Reviews

Cat on a Hot Tin Roof review – Daisy Edgar-Jones and Kingsley Ben-Adir in an intelligent yet passive production

Rebecca Frecknall directs the Almeida Theatre’s new production

Sarah Crompton

Sarah Crompton

| London |

18 December 2024

Daisy Edgar-Jones and Kingsley Ben-Adir in Cat on a Hot Tin Roof, © Marc Brenner
Daisy Edgar-Jones and Kingsley Ben-Adir in Cat on a Hot Tin Roof, © Marc Brenner

Director Rebecca Frecknall is working her way through Tennessee Williams’s great sagas of misplaced love and wasted lives.  After a devastating Summer and Smoke with Patsy Ferran, and a resonant Streetcar Named Desire, with Ferran, Anjana Vasan and Paul Mescal, she has now turned her simmering intelligence to Cat on A Hot Tin Roof.

Mescal’s Normal People co-star Daisy Edgar-Jones takes on the part of Maggie, the cat of the title, clinging on to her marriage to Kingsley Ben-Adir’s ex-football player Brick, who has been drinking himself to insensibility ever since the death of his best friend Skipper.
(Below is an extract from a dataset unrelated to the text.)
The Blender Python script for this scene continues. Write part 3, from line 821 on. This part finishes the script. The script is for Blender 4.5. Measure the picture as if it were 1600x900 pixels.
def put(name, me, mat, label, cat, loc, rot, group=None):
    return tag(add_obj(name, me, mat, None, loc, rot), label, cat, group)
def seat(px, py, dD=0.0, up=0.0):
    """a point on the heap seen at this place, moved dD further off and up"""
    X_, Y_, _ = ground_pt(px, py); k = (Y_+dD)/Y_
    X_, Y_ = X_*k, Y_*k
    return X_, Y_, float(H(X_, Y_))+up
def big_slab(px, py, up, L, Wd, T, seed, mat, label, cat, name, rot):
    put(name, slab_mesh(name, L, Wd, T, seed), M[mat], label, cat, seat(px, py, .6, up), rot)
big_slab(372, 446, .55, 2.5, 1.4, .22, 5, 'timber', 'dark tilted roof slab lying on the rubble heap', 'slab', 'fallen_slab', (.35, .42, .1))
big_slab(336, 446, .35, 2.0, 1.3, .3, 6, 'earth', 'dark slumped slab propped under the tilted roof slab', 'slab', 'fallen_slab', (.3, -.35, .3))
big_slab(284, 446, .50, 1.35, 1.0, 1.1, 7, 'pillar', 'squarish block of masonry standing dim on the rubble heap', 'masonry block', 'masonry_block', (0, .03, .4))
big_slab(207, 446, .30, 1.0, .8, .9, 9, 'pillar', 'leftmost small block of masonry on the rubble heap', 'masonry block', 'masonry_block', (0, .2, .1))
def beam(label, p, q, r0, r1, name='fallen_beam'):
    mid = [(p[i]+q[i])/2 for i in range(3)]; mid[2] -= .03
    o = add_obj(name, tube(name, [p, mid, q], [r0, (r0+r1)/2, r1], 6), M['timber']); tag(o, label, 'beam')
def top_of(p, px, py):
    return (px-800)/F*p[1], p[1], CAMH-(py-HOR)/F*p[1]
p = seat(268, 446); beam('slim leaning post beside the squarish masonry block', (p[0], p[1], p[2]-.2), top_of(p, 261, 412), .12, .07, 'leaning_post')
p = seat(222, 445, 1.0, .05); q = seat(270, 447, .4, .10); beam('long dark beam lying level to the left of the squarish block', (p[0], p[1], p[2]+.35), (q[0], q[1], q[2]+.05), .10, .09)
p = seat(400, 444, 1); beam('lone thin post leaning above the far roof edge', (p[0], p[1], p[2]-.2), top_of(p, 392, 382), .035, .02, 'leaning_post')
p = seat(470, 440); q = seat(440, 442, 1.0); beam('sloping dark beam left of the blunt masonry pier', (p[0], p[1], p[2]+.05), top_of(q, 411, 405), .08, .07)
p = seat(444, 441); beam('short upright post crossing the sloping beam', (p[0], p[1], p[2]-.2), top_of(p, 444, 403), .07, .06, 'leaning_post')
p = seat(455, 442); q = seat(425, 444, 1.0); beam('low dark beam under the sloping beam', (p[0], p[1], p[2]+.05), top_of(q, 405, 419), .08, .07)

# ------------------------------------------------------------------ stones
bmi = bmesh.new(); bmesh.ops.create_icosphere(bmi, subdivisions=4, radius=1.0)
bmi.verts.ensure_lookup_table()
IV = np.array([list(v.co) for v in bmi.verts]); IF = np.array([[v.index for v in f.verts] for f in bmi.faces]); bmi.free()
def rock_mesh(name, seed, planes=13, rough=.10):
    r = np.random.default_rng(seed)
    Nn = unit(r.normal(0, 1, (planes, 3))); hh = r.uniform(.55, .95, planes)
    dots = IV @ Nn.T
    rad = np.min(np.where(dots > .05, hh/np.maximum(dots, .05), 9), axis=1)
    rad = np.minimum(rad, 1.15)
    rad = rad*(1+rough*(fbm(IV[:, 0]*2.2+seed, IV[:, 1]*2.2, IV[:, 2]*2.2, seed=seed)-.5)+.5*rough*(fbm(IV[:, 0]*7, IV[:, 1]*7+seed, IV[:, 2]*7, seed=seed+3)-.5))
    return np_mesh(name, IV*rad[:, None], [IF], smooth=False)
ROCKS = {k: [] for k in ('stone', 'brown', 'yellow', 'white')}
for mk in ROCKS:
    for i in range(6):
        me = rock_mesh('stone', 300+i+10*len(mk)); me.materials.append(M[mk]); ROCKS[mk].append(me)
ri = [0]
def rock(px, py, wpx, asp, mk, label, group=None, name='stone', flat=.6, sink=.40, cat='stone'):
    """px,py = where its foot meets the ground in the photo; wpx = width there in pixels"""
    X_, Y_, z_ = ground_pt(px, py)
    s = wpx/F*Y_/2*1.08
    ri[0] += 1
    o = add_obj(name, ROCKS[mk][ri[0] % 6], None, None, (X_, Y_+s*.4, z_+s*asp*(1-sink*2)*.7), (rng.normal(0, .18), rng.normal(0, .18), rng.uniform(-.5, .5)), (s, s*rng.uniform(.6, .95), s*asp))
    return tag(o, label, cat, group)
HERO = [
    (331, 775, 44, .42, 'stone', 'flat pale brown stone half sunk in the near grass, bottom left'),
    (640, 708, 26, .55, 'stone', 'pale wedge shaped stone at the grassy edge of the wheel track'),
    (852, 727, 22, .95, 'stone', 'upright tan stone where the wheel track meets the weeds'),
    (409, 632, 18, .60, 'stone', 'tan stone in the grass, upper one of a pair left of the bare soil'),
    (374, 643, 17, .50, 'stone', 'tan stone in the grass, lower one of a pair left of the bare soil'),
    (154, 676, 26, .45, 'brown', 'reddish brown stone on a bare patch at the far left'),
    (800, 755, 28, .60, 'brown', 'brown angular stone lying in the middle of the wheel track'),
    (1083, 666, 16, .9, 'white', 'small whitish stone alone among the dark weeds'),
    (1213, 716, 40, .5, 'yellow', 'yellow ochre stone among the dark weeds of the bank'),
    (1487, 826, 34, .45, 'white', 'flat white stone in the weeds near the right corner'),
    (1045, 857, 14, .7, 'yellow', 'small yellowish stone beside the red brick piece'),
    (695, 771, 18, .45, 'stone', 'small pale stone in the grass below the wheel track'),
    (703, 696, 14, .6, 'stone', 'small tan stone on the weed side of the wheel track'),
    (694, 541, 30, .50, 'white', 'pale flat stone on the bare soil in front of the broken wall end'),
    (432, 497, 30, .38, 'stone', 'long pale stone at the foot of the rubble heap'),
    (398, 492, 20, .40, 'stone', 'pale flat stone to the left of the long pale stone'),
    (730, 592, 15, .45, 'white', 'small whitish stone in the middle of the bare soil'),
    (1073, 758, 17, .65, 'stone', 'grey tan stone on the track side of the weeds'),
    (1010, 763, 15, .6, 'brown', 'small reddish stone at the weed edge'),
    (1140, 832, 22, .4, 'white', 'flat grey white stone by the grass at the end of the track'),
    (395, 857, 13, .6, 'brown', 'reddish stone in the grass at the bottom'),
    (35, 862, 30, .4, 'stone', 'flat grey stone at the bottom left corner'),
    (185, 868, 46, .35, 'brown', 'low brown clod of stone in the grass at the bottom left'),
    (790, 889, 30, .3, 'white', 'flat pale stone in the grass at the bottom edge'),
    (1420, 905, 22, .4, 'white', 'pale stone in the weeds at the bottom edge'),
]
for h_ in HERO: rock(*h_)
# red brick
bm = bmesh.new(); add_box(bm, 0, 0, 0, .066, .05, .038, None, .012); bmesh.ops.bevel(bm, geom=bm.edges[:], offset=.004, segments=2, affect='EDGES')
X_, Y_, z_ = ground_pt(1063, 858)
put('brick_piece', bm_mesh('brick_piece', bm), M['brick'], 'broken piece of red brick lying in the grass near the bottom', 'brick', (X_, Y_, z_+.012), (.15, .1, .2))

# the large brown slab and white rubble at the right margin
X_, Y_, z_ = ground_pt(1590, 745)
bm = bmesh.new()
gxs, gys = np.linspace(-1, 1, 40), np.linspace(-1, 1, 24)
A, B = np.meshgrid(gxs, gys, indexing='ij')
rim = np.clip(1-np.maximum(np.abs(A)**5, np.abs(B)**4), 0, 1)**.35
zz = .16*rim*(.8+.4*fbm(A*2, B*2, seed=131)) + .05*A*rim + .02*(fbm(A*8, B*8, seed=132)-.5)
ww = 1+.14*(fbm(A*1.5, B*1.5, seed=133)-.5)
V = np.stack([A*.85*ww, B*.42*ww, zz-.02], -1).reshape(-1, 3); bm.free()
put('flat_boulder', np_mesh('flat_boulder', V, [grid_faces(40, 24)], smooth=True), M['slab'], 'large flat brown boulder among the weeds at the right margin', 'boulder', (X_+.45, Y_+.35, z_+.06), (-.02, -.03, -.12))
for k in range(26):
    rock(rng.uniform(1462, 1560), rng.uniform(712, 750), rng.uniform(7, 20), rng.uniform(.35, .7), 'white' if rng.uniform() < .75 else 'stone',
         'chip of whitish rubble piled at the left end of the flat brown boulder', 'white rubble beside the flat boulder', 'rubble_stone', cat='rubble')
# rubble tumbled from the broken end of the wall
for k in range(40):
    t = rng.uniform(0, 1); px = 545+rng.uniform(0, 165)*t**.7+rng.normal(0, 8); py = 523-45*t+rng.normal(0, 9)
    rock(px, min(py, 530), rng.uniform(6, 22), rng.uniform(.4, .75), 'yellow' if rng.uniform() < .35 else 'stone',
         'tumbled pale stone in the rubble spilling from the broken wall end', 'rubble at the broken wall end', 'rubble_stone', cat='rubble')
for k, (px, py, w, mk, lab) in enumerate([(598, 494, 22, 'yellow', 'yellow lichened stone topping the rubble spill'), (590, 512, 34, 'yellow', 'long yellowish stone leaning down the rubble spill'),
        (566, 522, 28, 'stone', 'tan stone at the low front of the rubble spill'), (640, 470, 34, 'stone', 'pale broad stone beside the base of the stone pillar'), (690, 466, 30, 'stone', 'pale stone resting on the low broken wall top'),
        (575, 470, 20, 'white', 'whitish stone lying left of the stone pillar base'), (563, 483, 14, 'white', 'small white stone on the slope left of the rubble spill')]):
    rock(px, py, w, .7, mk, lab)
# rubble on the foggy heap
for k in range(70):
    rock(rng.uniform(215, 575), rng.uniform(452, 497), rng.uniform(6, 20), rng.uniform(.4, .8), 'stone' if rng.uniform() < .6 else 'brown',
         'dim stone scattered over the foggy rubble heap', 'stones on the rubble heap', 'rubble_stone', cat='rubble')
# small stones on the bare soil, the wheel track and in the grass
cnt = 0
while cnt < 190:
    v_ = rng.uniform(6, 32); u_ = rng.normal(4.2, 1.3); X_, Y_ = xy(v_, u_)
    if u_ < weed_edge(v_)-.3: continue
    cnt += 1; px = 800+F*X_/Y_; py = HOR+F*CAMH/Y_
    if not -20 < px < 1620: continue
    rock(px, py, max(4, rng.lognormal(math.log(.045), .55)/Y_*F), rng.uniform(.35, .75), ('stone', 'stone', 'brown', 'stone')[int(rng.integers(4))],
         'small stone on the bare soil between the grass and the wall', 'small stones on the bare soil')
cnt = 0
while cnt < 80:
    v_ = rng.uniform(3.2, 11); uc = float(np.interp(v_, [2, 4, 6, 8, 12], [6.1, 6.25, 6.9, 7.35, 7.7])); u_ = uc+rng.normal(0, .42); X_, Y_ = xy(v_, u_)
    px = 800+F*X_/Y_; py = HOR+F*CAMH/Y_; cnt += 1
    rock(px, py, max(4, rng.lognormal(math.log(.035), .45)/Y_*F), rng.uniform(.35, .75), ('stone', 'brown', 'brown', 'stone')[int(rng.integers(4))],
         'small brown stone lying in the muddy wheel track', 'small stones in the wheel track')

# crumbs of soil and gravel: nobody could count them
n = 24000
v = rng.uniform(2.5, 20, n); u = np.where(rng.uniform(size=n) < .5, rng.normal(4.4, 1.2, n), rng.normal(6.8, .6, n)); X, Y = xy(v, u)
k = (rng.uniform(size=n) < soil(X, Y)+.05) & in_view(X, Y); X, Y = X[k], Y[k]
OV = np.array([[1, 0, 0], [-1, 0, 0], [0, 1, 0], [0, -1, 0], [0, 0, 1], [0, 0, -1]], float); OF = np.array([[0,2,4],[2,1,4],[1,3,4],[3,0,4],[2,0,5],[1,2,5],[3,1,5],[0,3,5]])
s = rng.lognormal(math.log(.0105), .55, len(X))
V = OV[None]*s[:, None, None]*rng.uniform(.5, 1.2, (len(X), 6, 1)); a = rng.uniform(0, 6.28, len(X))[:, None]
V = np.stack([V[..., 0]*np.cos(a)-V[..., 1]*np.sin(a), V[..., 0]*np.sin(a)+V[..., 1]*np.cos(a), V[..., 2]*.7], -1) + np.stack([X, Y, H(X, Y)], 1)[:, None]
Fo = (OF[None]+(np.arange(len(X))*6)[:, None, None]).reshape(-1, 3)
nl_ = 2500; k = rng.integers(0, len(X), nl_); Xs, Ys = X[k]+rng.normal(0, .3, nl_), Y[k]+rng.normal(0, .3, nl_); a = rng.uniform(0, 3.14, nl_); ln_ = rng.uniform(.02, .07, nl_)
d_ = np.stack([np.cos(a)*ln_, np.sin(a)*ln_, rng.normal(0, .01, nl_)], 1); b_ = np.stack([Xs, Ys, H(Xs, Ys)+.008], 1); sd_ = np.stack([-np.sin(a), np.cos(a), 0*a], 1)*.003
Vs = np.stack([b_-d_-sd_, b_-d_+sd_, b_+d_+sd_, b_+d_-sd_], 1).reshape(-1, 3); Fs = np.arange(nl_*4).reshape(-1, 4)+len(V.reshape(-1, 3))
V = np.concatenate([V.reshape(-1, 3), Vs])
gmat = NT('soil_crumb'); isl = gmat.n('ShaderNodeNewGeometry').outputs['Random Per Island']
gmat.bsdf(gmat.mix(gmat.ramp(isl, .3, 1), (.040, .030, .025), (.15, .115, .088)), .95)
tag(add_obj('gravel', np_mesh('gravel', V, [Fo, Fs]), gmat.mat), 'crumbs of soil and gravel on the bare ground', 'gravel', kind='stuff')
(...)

Cat on a Hot Tin Roof is the latest of the three plays Frecknall has tackled, written in 1955, and the most linguistically heady, making its themes of truth and reality absolutely explicit.  “Mendacity is a system that we live in,” says Brick. “Liquor is one way out, and death’s the other” and Frecknall emphasises the way that lies permeate the action, as a warring family gather to celebrate Big Daddy’s birthday on his 28,000-acre plantation.

Big Daddy is dying, but in Lennie James’s coruscating performance, he is both clutching desperately at life and attempting, finally, to get at the truth of Brick’s self-loathing. He and Maggie are both truth tellers, life-lovers, literally fighting to survive in a world that suffocates them in different ways.

Frecknall makes the action both universal and abstract by setting it on Chloe Lamford’s shimmering embossed set, an anonymous room with darkness and clouds beyond its back wall, an arena where the battling forces gather to fight, drink and suffer. Lee Curran’s lighting turns it silver at one moment, gold at another, filling it with the bright fireworks for Big Daddy’s birthday at exactly the moment he realises he is doomed.

It’s a space full of ghosts, of love unfulfilled and lost. Maggie’s thwarted passion for Brick is parallelled by Big Mama’s for Big Daddy (“I did love you. I even loved your hate and your hardness”) and even by Big Daddy’s for Brick. This poetic sense is emphasised by the fact that the ghost of Skipper – the man Brick refuses to accept he loves – is made visible in the shape of Seb Carrington, who sits at a piano, picking out dissonant chords, loading his own glass with drink, slumping in a corner. A metronome ticks, emphasising the sense of time running out.

It’s all beautifully charted and characteristically thoughtful. The production gives full weight to the horror of the battle for Big Daddy’s estate, making Brick’s brother Gooper (Ukweli Roach) and his grasping wife Mae (Pearl Chanda, fiercely repellent) figures of grasping hypocrisy. Their “no-necked” children are true monsters, filling the room with noise and unrestrained unpleasantness.

Daisy Edgar-Jones, © Marc Brenner
Daisy Edgar-Jones, © Marc Brenner

Yet the realism of Ben-Adir’s descent into stupor, eyes slowly glazing, hands shaped around his next drink, desperate for the click in his head that will bring him peace, until he ends the play lying on the stage, his face a mask of blankness, creates its own kind of momentum. The production seems almost to wind down, running out of energy before the close.

As Maggie, Edgar-Jones is deliberately shrill and provocative, often crouching on all fours on the piano (an action mimicked by Carrington’s Skipper) or stalking across the floor towards her uninterested husband. Watchful and febrile, sharp-minded and determined, she hasn’t always got the range to cope with Maggie’s long first-act monologues, but as the action progresses she convinces as a woman whose sheer tenacity will see her through. Clare Burt is searing and delicate as Big Mama, brash at the beginning, irritating always, slowly shrinking into sorrow.

But the moment the production springs most fully to life is in the long central scene between Big Daddy and Brick. Hunched inside a brown suit, clutching his side in pain, James brings extraordinary subtlety and tenderness to a character who is too often a simple bully. He’s constantly alert, questioning, high on his own power and wealth, but genuinely loving, proud of his tolerance. It’s a gripping performance, one where you don’t want to miss a moment and it’s matched by Ben-Adir’s Brick, with his lopsided smile and his consciousness of his own charm, and his utter, desperate self-hatred.

For all its detail and care, the production never again matches the electricity they generate. It’s illuminating, but strangely passive.